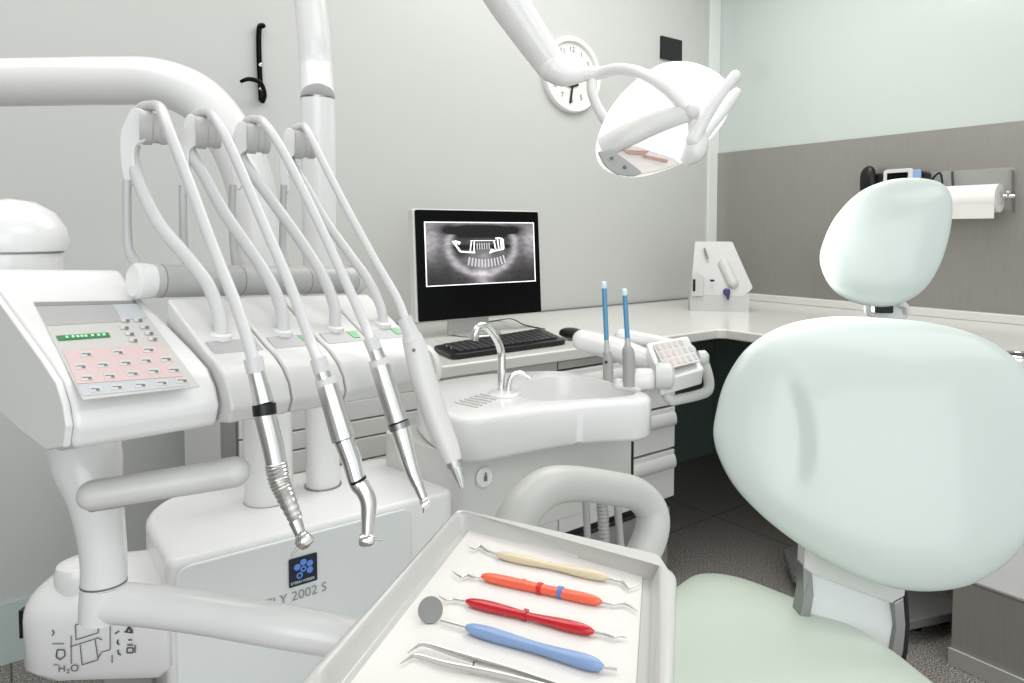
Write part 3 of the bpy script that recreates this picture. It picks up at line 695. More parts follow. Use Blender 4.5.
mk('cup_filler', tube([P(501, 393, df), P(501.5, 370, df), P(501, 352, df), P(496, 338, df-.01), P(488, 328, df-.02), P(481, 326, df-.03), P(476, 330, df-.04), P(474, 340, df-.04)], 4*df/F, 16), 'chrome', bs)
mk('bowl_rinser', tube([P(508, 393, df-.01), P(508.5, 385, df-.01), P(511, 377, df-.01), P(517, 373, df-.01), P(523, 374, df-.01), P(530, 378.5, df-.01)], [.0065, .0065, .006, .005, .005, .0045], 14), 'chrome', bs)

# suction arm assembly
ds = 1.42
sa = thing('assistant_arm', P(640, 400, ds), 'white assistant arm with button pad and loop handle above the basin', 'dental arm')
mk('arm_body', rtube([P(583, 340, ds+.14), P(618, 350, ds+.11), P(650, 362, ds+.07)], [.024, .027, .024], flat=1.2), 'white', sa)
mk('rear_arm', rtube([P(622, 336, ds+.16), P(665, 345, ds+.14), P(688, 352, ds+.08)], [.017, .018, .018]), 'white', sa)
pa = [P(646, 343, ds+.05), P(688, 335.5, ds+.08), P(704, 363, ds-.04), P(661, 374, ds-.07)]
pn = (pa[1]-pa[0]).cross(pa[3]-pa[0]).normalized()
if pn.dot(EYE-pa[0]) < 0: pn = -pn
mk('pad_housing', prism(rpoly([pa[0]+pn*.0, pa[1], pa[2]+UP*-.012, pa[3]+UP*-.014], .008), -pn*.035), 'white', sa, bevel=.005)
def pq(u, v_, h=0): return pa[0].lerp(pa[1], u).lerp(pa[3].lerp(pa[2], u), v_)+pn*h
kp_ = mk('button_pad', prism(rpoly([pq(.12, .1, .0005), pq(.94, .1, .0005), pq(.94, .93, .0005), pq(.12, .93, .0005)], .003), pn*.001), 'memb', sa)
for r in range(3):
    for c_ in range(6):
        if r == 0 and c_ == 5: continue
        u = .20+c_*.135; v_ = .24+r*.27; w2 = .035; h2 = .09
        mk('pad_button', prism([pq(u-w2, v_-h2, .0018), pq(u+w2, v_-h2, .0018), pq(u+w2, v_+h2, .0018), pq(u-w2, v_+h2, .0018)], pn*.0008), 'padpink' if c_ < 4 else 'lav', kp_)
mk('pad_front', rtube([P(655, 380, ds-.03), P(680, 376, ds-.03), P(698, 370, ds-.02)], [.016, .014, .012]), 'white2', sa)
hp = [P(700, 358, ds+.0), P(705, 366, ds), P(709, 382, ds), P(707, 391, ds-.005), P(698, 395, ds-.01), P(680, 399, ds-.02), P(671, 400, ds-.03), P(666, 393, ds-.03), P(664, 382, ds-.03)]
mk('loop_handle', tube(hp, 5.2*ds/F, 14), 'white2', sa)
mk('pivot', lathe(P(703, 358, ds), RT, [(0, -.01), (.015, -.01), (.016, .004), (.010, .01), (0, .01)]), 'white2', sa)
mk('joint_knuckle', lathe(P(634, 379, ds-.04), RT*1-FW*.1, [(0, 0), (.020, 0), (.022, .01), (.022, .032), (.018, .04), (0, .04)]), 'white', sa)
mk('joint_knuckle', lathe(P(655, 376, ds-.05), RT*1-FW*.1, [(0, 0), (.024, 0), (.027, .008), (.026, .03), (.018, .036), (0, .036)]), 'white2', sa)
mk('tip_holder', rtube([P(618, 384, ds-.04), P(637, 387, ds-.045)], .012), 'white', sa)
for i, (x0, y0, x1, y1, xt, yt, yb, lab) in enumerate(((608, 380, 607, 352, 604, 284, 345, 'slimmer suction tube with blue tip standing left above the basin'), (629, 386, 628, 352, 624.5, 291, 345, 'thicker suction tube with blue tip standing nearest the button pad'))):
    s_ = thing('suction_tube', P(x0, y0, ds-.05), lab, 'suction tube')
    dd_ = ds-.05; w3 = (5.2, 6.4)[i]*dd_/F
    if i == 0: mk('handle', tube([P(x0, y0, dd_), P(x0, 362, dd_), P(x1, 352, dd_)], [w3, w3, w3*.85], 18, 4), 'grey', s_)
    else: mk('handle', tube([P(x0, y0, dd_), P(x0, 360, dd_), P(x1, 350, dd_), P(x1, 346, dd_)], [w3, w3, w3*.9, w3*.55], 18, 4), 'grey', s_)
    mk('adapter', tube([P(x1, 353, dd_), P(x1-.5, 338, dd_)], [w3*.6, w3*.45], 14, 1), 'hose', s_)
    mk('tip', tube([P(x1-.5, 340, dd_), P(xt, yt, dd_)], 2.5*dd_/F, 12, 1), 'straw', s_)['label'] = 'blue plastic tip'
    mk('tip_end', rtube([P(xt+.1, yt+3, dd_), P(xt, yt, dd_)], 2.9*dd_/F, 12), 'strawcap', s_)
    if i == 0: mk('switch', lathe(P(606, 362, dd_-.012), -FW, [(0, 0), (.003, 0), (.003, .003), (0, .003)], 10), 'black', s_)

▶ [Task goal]
Write down every line from the opening of the listing to the line with "14), 'chrome', bs)", both included, and nothing else; the pictures are omitted.

▶ [Result]
Write part 3 of the bpy script that recreates this picture. It picks up at line 695. More parts follow. Use Blender 4.5.
mk('cup_filler', tube([P(501, 393, df), P(501.5, 370, df), P(501, 352, df), P(496, 338, df-.01), P(488, 328, df-.02), P(481, 326, df-.03), P(476, 330, df-.04), P(474, 340, df-.04)], 4*df/F, 16), 'chrome', bs)
mk('bowl_rinser', tube([P(508, 393, df-.01), P(508.5, 385, df-.01), P(511, 377, df-.01), P(517, 373, df-.01), P(523, 374, df-.01), P(530, 378.5, df-.01)], [.0065, .0065, .006, .005, .005, .0045], 14), 'chrome', bs)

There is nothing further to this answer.